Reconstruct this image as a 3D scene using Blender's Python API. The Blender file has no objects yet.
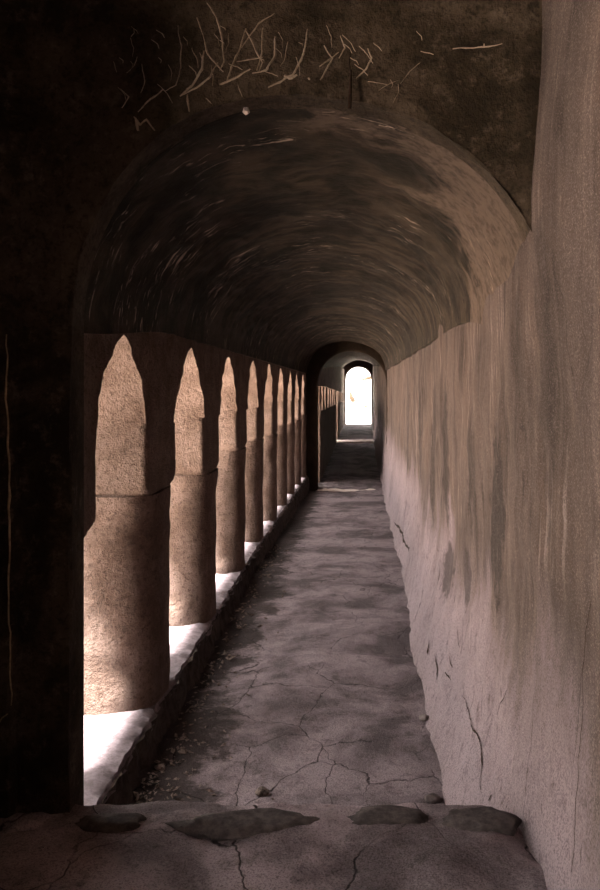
import bpy, math, random
from mathutils import Vector, noise
random.seed(7)
C = bpy.context.scene.collection
F = 800.0                      # focal length in pixels (600x890 frame)
VX, VY = 357.0, 388.0          # vanishing point of the passage

def tag(o, label=None, cat=None, group=None, kind=None):
    if label: o['label'] = label
    if cat: o['category'] = cat
    if group: o['group'] = group
    if kind: o['kind'] = kind
    return o

def mesh_obj(name, verts, faces, mat, parent=None, smooth=True, uvs=None):
    me = bpy.data.meshes.new(name)
    me.from_pydata([tuple(v) for v in verts], [], faces)
    me.validate(); me.update()
    if smooth:
        me.polygons.foreach_set('use_smooth', [True]*len(me.polygons))
    me.materials.append(mat)
    if smooth: me.set_sharp_from_angle(angle=math.radians(55))
    o = bpy.data.objects.new(name, me)
    C.objects.link(o)
    if parent: o.parent = parent
    return o

def empty(name, loc):
    o = bpy.data.objects.new(name, None); C.objects.link(o)
    o.location = loc; o.empty_display_size = .2
    return o

def grid(rows, close_v=False, cap=False):
    """rows: list of equally long point lists -> verts, faces"""
    V = []; Fc = []
    n = len(rows[0])
    for r in rows: V += r
    for i in range(len(rows)-1):
        m = n if close_v else n-1
        for j in range(m):
            a = i*n+j; b = i*n+(j+1) % n
            Fc.append((a, b, b+n, a+n))
    if cap:
        Fc.append(tuple(range(n))[::-1])
        k = (len(rows)-1)*n
        Fc.append(tuple(range(k, k+n)))
    return V, Fc

def fr(x, y, z, s=1.0, o=4):
    return noise.fractal(Vector((x*s, y*s, z*s)), 1.0, 2.0, o)
def sm(a, b, x):
    t = max(0., min(1., (x-a)/(b-a))); return t*t*(3-2*t)
def lin(pts, x):
    if x <= pts[0][0]: return pts[0][1]
    for (a, p), (b, q) in zip(pts, pts[1:]):
        if x <= b: return p+(q-p)*(x-a)/(b-a)
    return pts[-1][1]
def seq(a, b, n, p=1.0):
    return [a+(b-a)*((i/n)**p) for i in range(n+1)]

# ------------------------------------------------------------------ materials
class NT:
    def __init__(s, name):
        s.m = bpy.data.materials.new(name); s.m.use_nodes = True
        s.t = s.m.node_tree; s.t.nodes.clear()
        s.out = s.n('ShaderNodeOutputMaterial'); s.b = s.n('ShaderNodeBsdfPrincipled')
        s.t.links.new(s.b.outputs[0], s.out.inputs[0])
        s.b.inputs['Roughness'].default_value = .95
        s.b.inputs['Specular IOR Level'].default_value = .15
        s.co = s.n('ShaderNodeNewGeometry').outputs['Position']
    def n(s, t): return s.t.nodes.new(t)
    def l(s, a, b): s.t.links.new(a, b)
    def mapping(s, scale, rot=(0, 0, 0), src=None):
        m = s.n('ShaderNodeMapping'); m.inputs['Scale'].default_value = scale
        m.inputs['Rotation'].default_value = rot
        s.l(src or s.co, m.inputs[0]); return m.outputs[0]
    def noise(s, scale, detail=6, rough=.6, src=None, dist=0.):
        m = s.n('ShaderNodeTexNoise'); m.inputs['Scale'].default_value = scale
        m.inputs['Detail'].default_value = detail; m.inputs['Roughness'].default_value = rough
        m.inputs['Distortion'].default_value = dist
        s.l(src or s.co, m.inputs['Vector']); return m.outputs[0]
    def ramp(s, fac, a, b, lo=0., hi=1.):
        m = s.n('ShaderNodeMapRange'); m.interpolation_type = 'SMOOTHSTEP'
        m.inputs[1].default_value = a; m.inputs[2].default_value = b
        m.inputs[3].default_value = lo; m.inputs[4].default_value = hi
        s.l(fac, m.inputs[0]); return m.outputs[0]
    def mix(s, fac, a, b, mode='MIX'):
        m = s.n('ShaderNodeMix'); m.data_type = 'RGBA'; m.blend_type = mode
        for i, v in ((0, fac), (6, a), (7, b)):
            if isinstance(v, (int, float)): m.inputs[i].default_value = v
            elif isinstance(v, tuple): m.inputs[i].default_value = (*v, 1)
            else: s.l(v, m.inputs[i])
        return m.outputs[2]
    def math(s, op, a, b=0.):
        m = s.n('ShaderNodeMath'); m.operation = op
        for i, v in ((0, a), (1, b)):
            if isinstance(v, (int, float)): m.inputs[i].default_value = v
            else: s.l(v, m.inputs[i])
        return m.outputs[0]
    def color(s, c, k=.38): s.l(s.mix(1.0, c, (k, k, k), 'MULTIPLY'), s.b.inputs['Base Color'])
    def bump(s, h, st=.5, d=.01, prev=None):
        m = s.n('ShaderNodeBump'); m.inputs['Strength'].default_value = st; m.inputs['Distance'].default_value = d
        s.l(h, m.inputs['Height'])
        if prev: s.l(prev, m.inputs['Normal'])
        s.l(m.outputs[0], s.b.inputs['Normal']); return m.outputs[0]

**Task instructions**
Each line that holds the word "objects" is to be copied.

**Full response**
Reconstruct this image as a 3D scene using Blender's Python API. The Blender file has no objects yet.
    o = bpy.data.objects.new(name, me)
    C.objects.link(o)
    o = bpy.data.objects.new(name, None); C.objects.link(o)